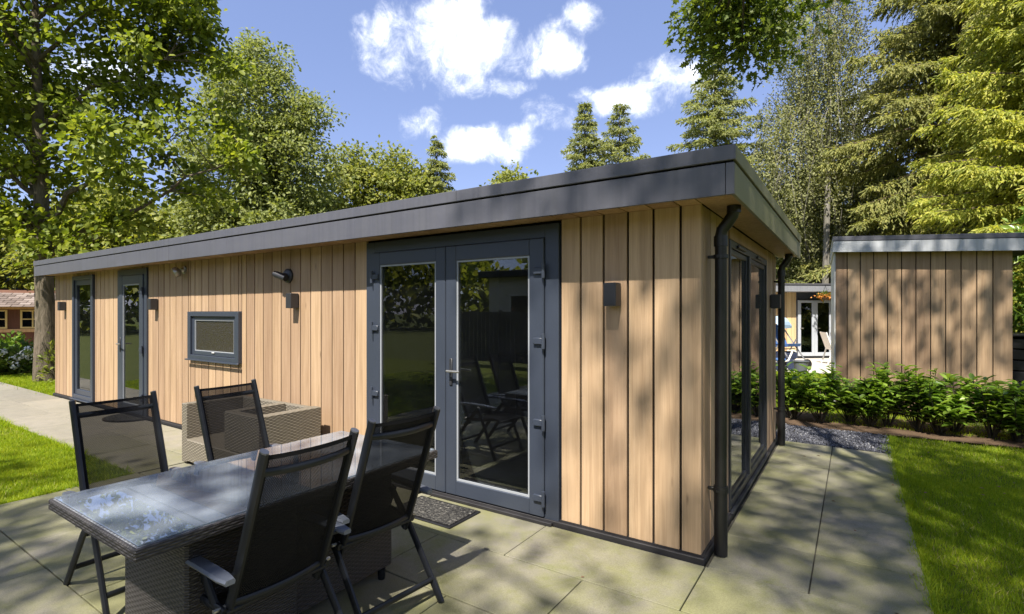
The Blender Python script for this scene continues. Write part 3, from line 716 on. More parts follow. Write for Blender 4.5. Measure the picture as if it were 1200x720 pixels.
MB().box(-0.022, -0.014, 0.862, 2.818, 2.102, 2.2, .001).obj('window_head', 'soffit_wood', wfo)
# downpipes
def downpipe(y):
    px = 0.058
    m = MB().tube([(0.135, y, 2.214), (0.135, y, 2.185), (0.128, y, 2.155), (0.095, y, 2.105), (0.066, y, 2.07), (px, y, 2.03), (px, y, 1.5), (px, y, 0.8), (px, y, 0.42)], 0.036, 16)
    o = m.obj('downpipe', 'pipe_black', cabin, True)
    MB().tube([(0.135, y, 2.213), (0.135, y, 2.17)], 0.042, 16).obj('pipe_collar', 'pipe_black', o, True)
    MB().tube([(px, y, 2.03), (px, y, 1.965)], 0.042, 16).obj('pipe_collar', 'pipe_black', o, True)
    c = MB(); c.tube([(px, y, 0.445), (px, y, 0.40)], 0.043, 16); c.tube([(px, y, 0.42), (px, y, 0.012)], 0.0405, 16)
    c.obj('pipe_socket', 'pipe_black', o, True)
    for z in (1.90, 0.42):
        b = MB().tube([(px, y, z-0.012), (px, y, z+0.012)], 0.046, 16).box(-0.02, px-0.03, y-0.012, y+0.012, z-0.010, z+0.010, .002)
        b.tube([(px-0.01, y-0.05, z), (px-0.01, y-0.043, z)], 0.008, 8)
        b.obj('pipe_bracket', 'pipe_black', o, True)
downpipe(0.19); downpipe(3.44)

# wall fittings
def wall_lamp(label, loc, rz=0.0):
    t = thing('wall_lamp', label, 'lamp', loc, rz, 'black cube wall lamps')
    MB().box(-0.045, 0.045, -0.105, -0.012, -0.078, 0.078, .004).obj('housing', 'lamp_black', t)
    MB().box(-0.038, 0.038, -0.0125, 0.0, -0.07, 0.07, .002).obj('back_plate', 'lamp_black', t)
    MB().lathe([(0.032, -0.0795), (0.032, -0.077), (0.026, -0.0765)], 16, (0, -0.058, 0)).obj('lens', 'bead_grey', t)
    return t
YW = YF-0.0005
wall_lamp('black cube wall lamp right of the glazed french doors', (-0.585, YW, 1.665))
wall_lamp('black cube wall lamp below the black security camera', (-4.165, YW, 1.665))
wall_lamp('small black wall lamp beside the single glazed door', (-7.44, YW, 1.655))
wall_lamp('small black wall lamp at the far left end of the cabin wall', (-11.08, YW, 1.65))
wall_lamp('black wall lamp on the right side wall by the far downpipe', (XR-0.002, 3.14, 1.665), R(90))
t = thing('spotlight', 'round silver motion spotlight high on the timber wall', 'spotlight', (-6.63, YW, 2.085))
MB().lathe([(0.055, 0.0), (0.055, -0.015), (0.03, -0.022), (0.02, -0.05)], 18, (0, 0, 0.02), 'y').obj('base_plate', 'silver', t, True)
pr_ = [(0.01, 0.05)]+[(0.068*math.sin(a), 0.05*math.cos(a)) for a in [0.4, 0.8, 1.2, 1.57]]+[(0.066, -0.03), (0.06, -0.034), (0.05, -0.02)]
hd = MB().lathe(pr_, 20).obj('lamp_head', 'silver', t, True, (0, -0.10, -0.015), (R(-62), 0, R(-25)))
MB().lathe([(0.05, -0.021), (0.048, -0.024)], 20).obj('lens', 'lamp_black', hd)
t = thing('security_camera', 'black bullet security camera on a round base above a wall lamp', 'camera', (-4.31, YW, 1.935))
MB().lathe([(0.078, 0.0), (0.078, -0.02), (0.066, -0.032), (0.03, -0.036)], 22, (0, 0, 0), 'y').obj('base_plate', 'lamp_black', t, True)
MB().tube([(0, -0.03, 0), (0.0, -0.075, 0.0)], 0.026, 12).obj('arm', 'lamp_black', t, True)
b = MB().tube([(0.06, -0.075, -0.03), (-0.06, -0.11, 0.012)], 0.037, 16).tube([(-0.055, -0.108, 0.010), (-0.085, -0.117, 0.020)], 0.031, 16).obj('camera_body', 'lamp_black', t, True)
MB().tube([(-0.0845, -0.117, 0.020), (-0.087, -0.118, 0.021)], 0.024, 14).obj('lens', 'pipe_black', b)

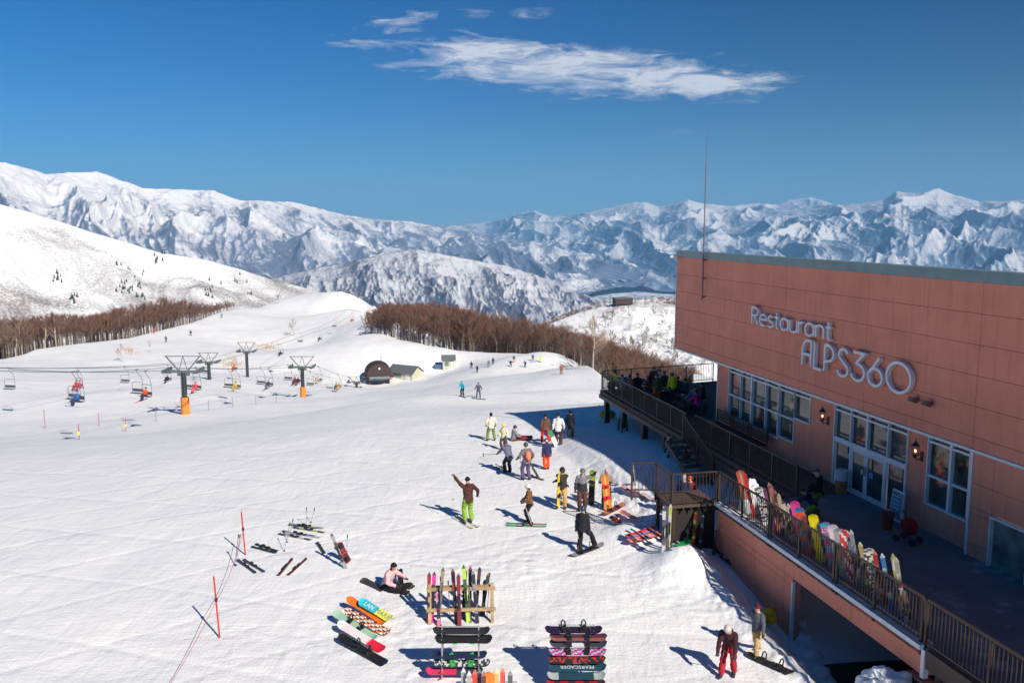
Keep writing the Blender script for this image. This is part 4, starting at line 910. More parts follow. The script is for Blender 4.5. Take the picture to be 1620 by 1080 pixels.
def bare_tree(seed, H=10, twigs=520, spread=.32, low=.30, tw=.045):
    rd = random.Random(seed); tk = MB(); cr = MB(); tips = []
    top = Vector((rd.uniform(-.4,.4), rd.uniform(-.4,.4), H*.8)); pts = [Vector((0,0,-1.2)), Vector((rd.uniform(-.1,.1),0,H*.25)), top*.6+Vector((rd.uniform(-.3,.3),rd.uniform(-.3,.3),0)), top]
    tk.tube(pts, [.15,.12,.08,.035], 5)
    for i in range(13):
        t = low + (1-low)*i/13; j = t*3; a = pts[min(2,int(j))].lerp(pts[min(3,int(j)+1)], j-int(j)); an_ = rd.uniform(0, 6.28); L = H*spread*(1.15-t*.75)*rd.uniform(.7,1.1)
        b = a+Vector((math.cos(an_)*L*.55, math.sin(an_)*L*.55, L*.55)); c = b+Vector((math.cos(an_+.3)*L*.4, math.sin(an_+.3)*L*.4, L*.5))
        tk.tube([a, b, c], [.055,.035,.015], 3, cap=False); tips += [(a,b),(b,c),(b,c)]
    tips.append((pts[2], pts[3]))
    for i in range(twigs):
        a, b = rd.choice(tips); p = a.lerp(b, rd.uniform(.15,1.1)); d = (b-a).normalized()+Vector((rd.uniform(-1,1),rd.uniform(-1,1),rd.uniform(-.3,1.1)))*.9; d.normalize(); L = rd.uniform(.5,1.5)*H/10
        s = d.cross(Vector((rd.uniform(-1,1),rd.uniform(-1,1),rd.uniform(-1,1)))).normalized()*tw*rd.uniform(.5,1.1); q = p+d*L*.55; e = q+(d+Vector((rd.uniform(-.5,.5),rd.uniform(-.5,.5),.3))).normalized()*L*.5
        cr.add([p-s*.5, p+s*.5, q+s*.4, q-s*.4], [(0,1,2,3)]); cr.add([q-s*.4, q+s*.4, e], [(0,1,2)])
    return tk, cr
variants = []
for i in range(7):
    tk, cr = bare_tree(100+i, 10, 900 if i < 5 else 650, tw=.032); variants.append((tk, cr, tk.mesh('trunk', BIRCH if i == 3 else BARK), cr.mesh('crown', [TWIG, TWIG, TWIG2][i % 3])))
def plant_tree(vi, p, H, label, group, pale=False, name='bare_tree'):
    tk, cr, mt_, mc = variants[vi]; root = thing(name, label, 'tree', p, random.uniform(0, 6.28), group); root.scale = (H/10,)*3
    for nm, me in (('trunk', mt_), ('crown', mc)):
        o = bpy.data.objects.new(nm, me); COL.objects.link(o); o.parent = root
    return root
def wood(name, spots, label, mats=(BARK, TWIG)):
    V = []; Fq = []; MI = []; off = 0
    tri = []
    for (x, y, z, H, vi) in spots:
        a = random.uniform(0, 6.28); c, s = math.cos(a), math.sin(a)
        for mbq, mi in ((variants[vi][0], 0), (variants[vi][1], 1)):
            v = np.array(mbq.v)*H/10; w_ = np.stack([v[:,0]*c-v[:,1]*s+x, v[:,0]*s+v[:,1]*c+y, v[:,2]+z], -1); V.append(w_)
            f = [(q[0],q[1],q[2],q[3] if len(q) > 3 else q[2]) for q in mbq.f if len(q) <= 4]
            for q in f:
                tri.append((q[0]+off, q[1]+off, q[2]+off)); MI.append(mi)
                if q[3] != q[2]: tri.append((q[0]+off, q[2]+off, q[3]+off)); MI.append(mi)
            off += len(v)
    return npobj(name, np.concatenate(V), np.array(tri), list(mats), MI, smooth=False, kind='stuff', label=label, cat='wood')
rt = random.Random(11)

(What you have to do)
From the entries above, copy out every line where the string "script" appears.

(Worked answer)
The Blender Python script for this scene continues. Write part 3, from line 716 on. More parts follow. Write for Blender 4.5. Measure the picture as if it were 1200x720 pixels.
Keep writing the Blender script for this image. This is part 4, starting at line 910. More parts follow. The script is for Blender 4.5. Take the picture to be 1620 by 1080 pixels.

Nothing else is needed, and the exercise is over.